If we were having coffee, I’d tell you that yesterday was my grandpa’s 16th death anniversary, and because of that, on Saturday we went to the Mass for him and after that, we had another family gathering, that was for some reason even more difficult for me to go through although I’m not sure why. Perhaps just because I don’t get along with my gran and the whole Dad’s side of family, or perhaps because of all the anxiety bubbling in my brain. Anyway, it was very difficult for me and there was a lot of food. I always find it more or less difficult to eat among many people or people I don’t know, but on the other hand I feel like it’s awful not to ever do it because someone may just feel offended or something, and it’s awkward when everyone else is eating. But this time round it was really difficult for me to eat anything at all. I caught up on that though when we got back home and I devoured a whole packet of crisps right away. It’s funny how much stress can impact you.
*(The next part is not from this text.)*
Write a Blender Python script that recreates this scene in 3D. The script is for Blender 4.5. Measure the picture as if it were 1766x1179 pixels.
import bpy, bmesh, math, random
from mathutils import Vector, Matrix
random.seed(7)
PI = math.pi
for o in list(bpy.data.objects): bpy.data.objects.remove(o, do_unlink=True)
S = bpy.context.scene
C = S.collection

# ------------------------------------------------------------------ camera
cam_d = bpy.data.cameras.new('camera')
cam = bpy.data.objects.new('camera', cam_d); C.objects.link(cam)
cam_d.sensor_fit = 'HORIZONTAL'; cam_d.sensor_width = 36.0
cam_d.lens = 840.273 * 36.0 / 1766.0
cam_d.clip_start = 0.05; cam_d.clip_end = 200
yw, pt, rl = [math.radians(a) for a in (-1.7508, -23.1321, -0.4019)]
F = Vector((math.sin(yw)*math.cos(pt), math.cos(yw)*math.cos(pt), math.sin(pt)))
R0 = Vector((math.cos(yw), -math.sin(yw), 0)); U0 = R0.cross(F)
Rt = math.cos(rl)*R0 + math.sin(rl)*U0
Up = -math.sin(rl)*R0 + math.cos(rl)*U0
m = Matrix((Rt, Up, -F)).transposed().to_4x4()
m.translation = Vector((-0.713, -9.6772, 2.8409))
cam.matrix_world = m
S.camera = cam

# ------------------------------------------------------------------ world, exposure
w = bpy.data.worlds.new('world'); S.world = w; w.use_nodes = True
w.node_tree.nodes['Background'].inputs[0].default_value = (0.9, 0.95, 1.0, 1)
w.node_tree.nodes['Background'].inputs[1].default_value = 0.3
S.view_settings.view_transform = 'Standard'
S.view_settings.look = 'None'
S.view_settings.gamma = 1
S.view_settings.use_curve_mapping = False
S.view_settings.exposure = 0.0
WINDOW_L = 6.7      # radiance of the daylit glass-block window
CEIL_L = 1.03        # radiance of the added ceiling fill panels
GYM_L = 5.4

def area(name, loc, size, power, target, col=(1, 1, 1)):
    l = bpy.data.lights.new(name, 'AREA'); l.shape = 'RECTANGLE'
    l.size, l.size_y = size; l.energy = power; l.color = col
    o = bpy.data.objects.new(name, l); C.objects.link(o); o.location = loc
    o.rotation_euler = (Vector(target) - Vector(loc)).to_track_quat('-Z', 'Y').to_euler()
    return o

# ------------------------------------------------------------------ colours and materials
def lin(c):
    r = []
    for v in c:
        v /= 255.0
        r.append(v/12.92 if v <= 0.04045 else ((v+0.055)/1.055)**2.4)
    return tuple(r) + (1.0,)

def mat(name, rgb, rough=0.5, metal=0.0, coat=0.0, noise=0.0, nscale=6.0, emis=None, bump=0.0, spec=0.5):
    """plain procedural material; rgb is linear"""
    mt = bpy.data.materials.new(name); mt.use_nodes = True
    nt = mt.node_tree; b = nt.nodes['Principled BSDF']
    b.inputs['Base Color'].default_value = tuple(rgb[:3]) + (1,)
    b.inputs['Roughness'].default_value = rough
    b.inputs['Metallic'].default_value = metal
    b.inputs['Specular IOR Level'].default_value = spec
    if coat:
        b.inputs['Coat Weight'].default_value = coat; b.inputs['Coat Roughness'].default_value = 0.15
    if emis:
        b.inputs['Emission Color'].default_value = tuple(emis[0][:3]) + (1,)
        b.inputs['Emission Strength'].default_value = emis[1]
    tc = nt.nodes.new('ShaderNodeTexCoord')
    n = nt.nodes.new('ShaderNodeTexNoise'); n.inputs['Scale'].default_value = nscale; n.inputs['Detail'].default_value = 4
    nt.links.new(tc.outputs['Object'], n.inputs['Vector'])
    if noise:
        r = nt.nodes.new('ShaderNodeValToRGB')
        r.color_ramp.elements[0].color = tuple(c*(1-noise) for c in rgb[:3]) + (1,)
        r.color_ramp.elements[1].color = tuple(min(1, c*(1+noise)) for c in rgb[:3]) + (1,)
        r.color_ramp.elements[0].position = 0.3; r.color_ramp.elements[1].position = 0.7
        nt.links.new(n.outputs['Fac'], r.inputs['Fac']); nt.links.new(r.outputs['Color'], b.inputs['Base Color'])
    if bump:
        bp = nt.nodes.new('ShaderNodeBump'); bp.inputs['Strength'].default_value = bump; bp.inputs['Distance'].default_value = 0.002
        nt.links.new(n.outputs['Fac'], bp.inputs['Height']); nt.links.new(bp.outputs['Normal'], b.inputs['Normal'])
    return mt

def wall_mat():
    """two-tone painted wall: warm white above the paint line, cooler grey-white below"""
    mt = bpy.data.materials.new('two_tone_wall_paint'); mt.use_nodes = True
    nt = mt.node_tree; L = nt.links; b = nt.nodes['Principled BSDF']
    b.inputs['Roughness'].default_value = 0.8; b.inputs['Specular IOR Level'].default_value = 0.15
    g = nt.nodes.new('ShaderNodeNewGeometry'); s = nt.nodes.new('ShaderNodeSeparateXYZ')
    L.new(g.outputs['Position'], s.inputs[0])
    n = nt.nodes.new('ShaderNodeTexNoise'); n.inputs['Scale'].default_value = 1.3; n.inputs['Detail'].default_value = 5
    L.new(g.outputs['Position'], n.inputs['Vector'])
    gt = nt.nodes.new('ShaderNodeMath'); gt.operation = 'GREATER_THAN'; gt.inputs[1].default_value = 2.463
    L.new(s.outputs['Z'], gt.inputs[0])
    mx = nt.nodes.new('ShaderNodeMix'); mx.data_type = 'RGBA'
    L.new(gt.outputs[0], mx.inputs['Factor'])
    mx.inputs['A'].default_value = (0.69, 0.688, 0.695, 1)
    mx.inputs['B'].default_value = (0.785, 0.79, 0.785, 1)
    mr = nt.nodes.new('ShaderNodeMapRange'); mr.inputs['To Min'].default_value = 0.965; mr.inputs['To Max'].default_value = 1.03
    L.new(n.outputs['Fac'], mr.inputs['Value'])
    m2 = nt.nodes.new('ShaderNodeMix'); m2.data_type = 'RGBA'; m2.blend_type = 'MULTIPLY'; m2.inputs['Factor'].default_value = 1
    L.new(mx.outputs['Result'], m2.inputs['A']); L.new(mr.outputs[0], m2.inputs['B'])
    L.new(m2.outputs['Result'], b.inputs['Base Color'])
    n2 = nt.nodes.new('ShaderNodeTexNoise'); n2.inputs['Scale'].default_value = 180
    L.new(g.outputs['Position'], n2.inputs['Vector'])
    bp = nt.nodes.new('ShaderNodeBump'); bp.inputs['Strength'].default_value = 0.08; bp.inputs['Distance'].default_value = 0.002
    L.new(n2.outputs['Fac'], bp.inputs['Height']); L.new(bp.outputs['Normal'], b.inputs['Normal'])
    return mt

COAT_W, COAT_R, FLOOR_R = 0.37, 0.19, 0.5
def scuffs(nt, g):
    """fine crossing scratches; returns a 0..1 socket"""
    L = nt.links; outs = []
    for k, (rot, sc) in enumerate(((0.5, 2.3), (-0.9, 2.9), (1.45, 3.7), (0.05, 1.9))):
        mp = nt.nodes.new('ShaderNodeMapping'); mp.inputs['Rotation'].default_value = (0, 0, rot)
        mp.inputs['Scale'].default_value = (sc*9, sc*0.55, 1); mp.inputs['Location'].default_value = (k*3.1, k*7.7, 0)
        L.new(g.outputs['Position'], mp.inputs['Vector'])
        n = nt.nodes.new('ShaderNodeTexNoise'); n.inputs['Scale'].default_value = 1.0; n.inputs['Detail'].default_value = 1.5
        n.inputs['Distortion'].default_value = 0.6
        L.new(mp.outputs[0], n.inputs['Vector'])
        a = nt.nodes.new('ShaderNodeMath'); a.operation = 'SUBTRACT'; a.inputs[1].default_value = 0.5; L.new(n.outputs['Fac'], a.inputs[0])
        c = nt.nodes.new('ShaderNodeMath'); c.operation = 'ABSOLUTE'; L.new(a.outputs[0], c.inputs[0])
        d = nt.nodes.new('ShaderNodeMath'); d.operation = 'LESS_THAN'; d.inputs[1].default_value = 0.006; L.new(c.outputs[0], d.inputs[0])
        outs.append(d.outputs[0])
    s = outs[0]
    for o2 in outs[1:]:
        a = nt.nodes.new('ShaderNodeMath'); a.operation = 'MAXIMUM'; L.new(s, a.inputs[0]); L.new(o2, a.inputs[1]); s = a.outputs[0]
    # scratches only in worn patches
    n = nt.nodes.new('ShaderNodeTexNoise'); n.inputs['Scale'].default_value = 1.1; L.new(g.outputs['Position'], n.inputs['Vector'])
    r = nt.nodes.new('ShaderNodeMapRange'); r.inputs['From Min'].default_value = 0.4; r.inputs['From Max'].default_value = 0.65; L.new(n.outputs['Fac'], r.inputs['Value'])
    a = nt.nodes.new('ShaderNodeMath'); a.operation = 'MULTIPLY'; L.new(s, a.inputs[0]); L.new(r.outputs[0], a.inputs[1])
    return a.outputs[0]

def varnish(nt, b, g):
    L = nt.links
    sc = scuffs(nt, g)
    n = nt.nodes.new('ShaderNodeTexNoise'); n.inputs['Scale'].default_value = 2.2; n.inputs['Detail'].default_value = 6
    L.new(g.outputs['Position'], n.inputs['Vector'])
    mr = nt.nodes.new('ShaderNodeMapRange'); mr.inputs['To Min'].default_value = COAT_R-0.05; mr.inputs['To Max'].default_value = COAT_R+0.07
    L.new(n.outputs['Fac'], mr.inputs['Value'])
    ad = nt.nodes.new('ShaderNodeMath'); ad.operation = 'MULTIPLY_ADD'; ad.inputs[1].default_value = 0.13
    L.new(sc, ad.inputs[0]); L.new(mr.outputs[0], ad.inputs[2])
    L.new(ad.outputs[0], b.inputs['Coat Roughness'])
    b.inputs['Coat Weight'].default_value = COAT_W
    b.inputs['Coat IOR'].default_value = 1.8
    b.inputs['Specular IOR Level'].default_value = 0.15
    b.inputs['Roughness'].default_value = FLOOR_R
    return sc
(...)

For me it’s always like this. When I feel very stressed, I virtually can’t eat, but then when it passes away, I become ravenously hungry. 😀
I think that would be all from me for now in this coffee share. It’s not much, because I wrote a sort of smaller update post not long ago, and also because apart from some chaos in my brain and what I’ve already told you about, right now not much is happening.
Oh, Misha’s birthday is coming on Thursday! Hope things will be looking a bit better by then, although on the other hand I don’t suppose they will.